For example, now I am doing a series through the book of Amos. Part of the purpose of that series is to say: here is a set of mirrors that are being used by the prophet Amos in relationship to Israel’s life. At a time when Israel was prospering, the kingdom was divided, but Israel itself was in a good season and could well had parked itself in a kind of proverbial wisdom that it had clearly received God’s blessing. Then along comes the prophet who, in one way or another, nukes that perspective. So if we scratch beneath the surface we find a radically different story, so radical in fact that God makes it clear that He hates their worship.
The handling of the Word of God, the proclamation of the word of God, is letting it actually resound in the nooks and crannies and patterns of our lives. That is a very big and important thing.
PREACHING: How much does one’s view of Scripture impact how dangerous preaching is?
LABBERTON: You would think that one’s doctrine of the Bible should actually influence that. Yet I think it would be hard to make a case that the people in the American church who have the highest view of the Bible necessarily are the people who are the most willing to allow the Scripture to speak. Part of the dynamic that every preacher, every communicator, every Christian has to face is whether our message is fundamentally shaped by culture or whether it is fundamentally shaped by the Bible. That is not exactly a question that is settled by an affirmation or a nod about the Bible’s authority, at least as another doctrine. That is by your practice, like the worship experience itself. My doctrine might be good, but my practice of that doctrine might be weak or inadequate or gone. Then the chances of it doing that work are smaller.
So in the same way I think there is an enormous challenge to allow the practice of a high view of Scripture to actually shape how we come to the preaching task. How we dare to believe that the Bible will do its own convicting work and that we are really trying to unleash it in its potency to the congregation.

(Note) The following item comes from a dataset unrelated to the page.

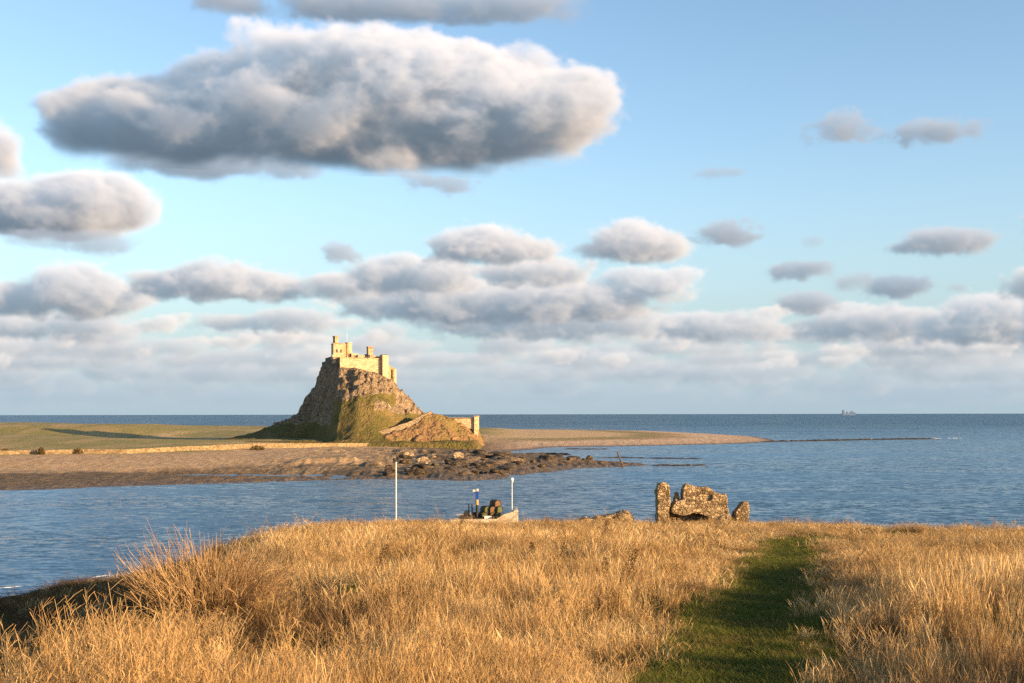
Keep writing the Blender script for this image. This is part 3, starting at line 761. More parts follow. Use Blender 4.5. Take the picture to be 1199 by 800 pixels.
def scatter(name, sources, pts, rot, scl, idx):
    """one 'stuff' object: tufts instanced on points by geometry nodes"""
    n = len(pts)
    me = bpy.data.meshes.new(name); me.vertices.add(n); me.vertices.foreach_set('co', np.asarray(pts, np.float32).ravel())
    a = me.attributes.new('rot', 'FLOAT_VECTOR', 'POINT'); a.data.foreach_set('vector', np.asarray(rot, np.float32).ravel())
    a = me.attributes.new('scl', 'FLOAT_VECTOR', 'POINT'); a.data.foreach_set('vector', np.asarray(scl, np.float32).ravel())
    a = me.attributes.new('idx', 'INT', 'POINT'); a.data.foreach_set('value', np.asarray(idx, np.int32))
    o = bpy.data.objects.new(name, me); COL.objects.link(o)
    g = bpy.data.node_groups.new(name, 'GeometryNodeTree')
    g.interface.new_socket('Geometry', in_out='INPUT', socket_type='NodeSocketGeometry')
    g.interface.new_socket('Geometry', in_out='OUTPUT', socket_type='NodeSocketGeometry')
    N = g.nodes; Lk = g.links
    gi = N.new('NodeGroupInput'); go = N.new('NodeGroupOutput'); jn = N.new('GeometryNodeJoinGeometry')
    def named(nm, ty):
        q = N.new('GeometryNodeInputNamedAttribute'); q.data_type = ty; q.inputs['Name'].default_value = nm
        return q.outputs['Attribute']
    rt, sc, ix = named('rot', 'FLOAT_VECTOR'), named('scl', 'FLOAT_VECTOR'), named('idx', 'INT')
    e2r = N.new('FunctionNodeEulerToRotation'); Lk.new(rt, e2r.inputs[0])
    for k, so_ in enumerate(sources):
        oi = N.new('GeometryNodeObjectInfo'); oi.inputs['Object'].default_value = so_; oi.inputs['As Instance'].default_value = True
        cp = N.new('FunctionNodeCompare'); cp.data_type = 'INT'; cp.operation = 'EQUAL'
        ins = [s_ for s_ in cp.inputs if s_.type == 'INT']
        Lk.new(ix, ins[0]); ins[1].default_value = k
        ip = N.new('GeometryNodeInstanceOnPoints')
        Lk.new(gi.outputs[0], ip.inputs['Points']); Lk.new(cp.outputs[0], ip.inputs['Selection'])
        Lk.new(oi.outputs['Geometry'], ip.inputs['Instance']); Lk.new(e2r.outputs[0], ip.inputs['Rotation']); Lk.new(sc, ip.inputs['Scale'])
        Lk.new(ip.outputs[0], jn.inputs[0])
    Lk.new(jn.outputs[0], go.inputs[0])
    o.modifiers.new('tufts', 'NODES').node_group = g
    return tag(o, kind='stuff')

M_TURF = grass_mat('path_turf', [(.1, (.035, .05, .010)), (.45, (.095, .118, .023)), (.7, (.17, .165, .042)), (.92, (.32, .235, .09))], .3, (.16, .125, .045), 1.1)
SRC = [clump('tuft', M_STRAW, 60, .55, .30, .16, .24, .0042, 1, head=.45, hw=2.0),
       clump('tuft', M_STRAW, 60, .47, .35, .18, .34, .0045, 2, head=.25, hw=2.0),
       clump('tuft', M_STRAW, 64, .36, .35, .20, .75, .0042, 3, head=.05, curl=.7),
       clump('tuft', M_STRAW, 52, .62, .25, .13, .20, .0040, 4, head=.6, hw=2.2),
       clump('tuft', M_GREEN, 52, .26, .40, .17, .8, .0070, 5, curl=.6),
       clump('tuft', M_BROWN, 34, .48, .35, .18, .55, .0050, 6, head=.35, hw=2.4),
       stalks(M_STALK, 77),
       clump('tuft', M_TURF, 60, .085, .5, .16, .8, .0055, 8, curl=.4)]
def field(y0, y1, dens, wf, seed, pad=2.5):
    r = np.random.default_rng(seed)
    xm = .47 * y1 + pad
    n = int(dens * 2 * xm * (y1 - y0)); x = r.uniform(-xm, xm, n); y = r.uniform(y0, y1, n)
    k = np.abs(x) < .47 * y + pad; x, y = x[k], y[k]
    z, s, pdn = head_h(x.astype(np.float32), y.astype(np.float32))
    gap = r.random(len(x)) < .42 + .58 * sstep(.34, .50, fbm(x * .75, y * .5, 12.5, 3))
    k = gap & (s < .5) & (pdn > .62 + .75 * fbm(x * 1.1, y * .7, 3.1, 3) * r.uniform(.6, 1.2, len(x))); x, y, z, s, pdn = x[k], y[k], z[k], s[k], pdn[k]
    n = len(x)
    pa = fbm(x * .16 + 3, y * .16, 1.5, 3); pb = fbm(x * .42, y * .30, 5.5, 3); pc_ = fbm(x * .8, y * .5, 9.1, 2)
    idx = np.select([pa > .56, pa > .48], [3, 0], 1); u = r.random(n)
    idx = np.where(u < .25, 2, idx); idx = np.where((u > .25) & (u < .40), 1, idx)
    dark = ((pb > .528) & (u < .78)) | ((np.exp(-((x / y + .17) / .05) ** 2 - ((y - 21) / 6) ** 2) > .4) & (u < .5))
    idx = np.where(dark, 5, idx)
    green = (pdn < 1.45) & (r.random(n) < .72 - .4 * (pdn - .8)) | ((pc_ > .62) & (u < .5))
    idx = np.where(green, 4, idx)
    left = ((x < -.26 * y) & (y < 14) & (u > .5)) | (u > .93); idx = np.where(left & ~green, 6, idx)
    hs = (.50 + 1.0 * fbm(x * .42, y * .36, 7.7, 3)) * r.uniform(.75, 1.2, n)
    hs = hs * (.40 + .60 * np.clip((pdn - .8) / 2.8, 0, 1) * sstep(.30, .62, fbm(x * .25, y * .95, 2.7, 3)) ** .5) * np.where(dark, .8, 1)
    bd = np.hypot(x + 4.36, (y - 16.6) * .8)
    hs = hs * (.30 + .70 * sstep(.9, 2.2, bd)) * (1 - .45 * np.exp(-((x / y + .262) / .085) ** 2) * (y < 17.5) * (y > 10.5))
    hs = hs * np.interp(y, [0, 40, 62, 80], [1, .95, .72, .5])
    rot = np.stack([r.normal(0, .09, n), r.normal(0, .09, n) - .05, r.uniform(0, 6.283, n)], 1)
    return np.stack([x, y, z - .03], 1), rot, np.stack([np.full(n, wf) * r.uniform(.85, 1.2, n)] * 2 + [hs], 1), idx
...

That means that we have to do our own work, not just biblically and exegetically, but also our own work spiritually and theologically, really dying to the idolatries that actually shape a great deal of pastoral ministries.
The reason it often doesn’t happen isn’t that we don’t have a high view of the Bible, but we have competing with it a high practice of idolatries of various kinds that simply distract us from really wanting the Bible to do its work.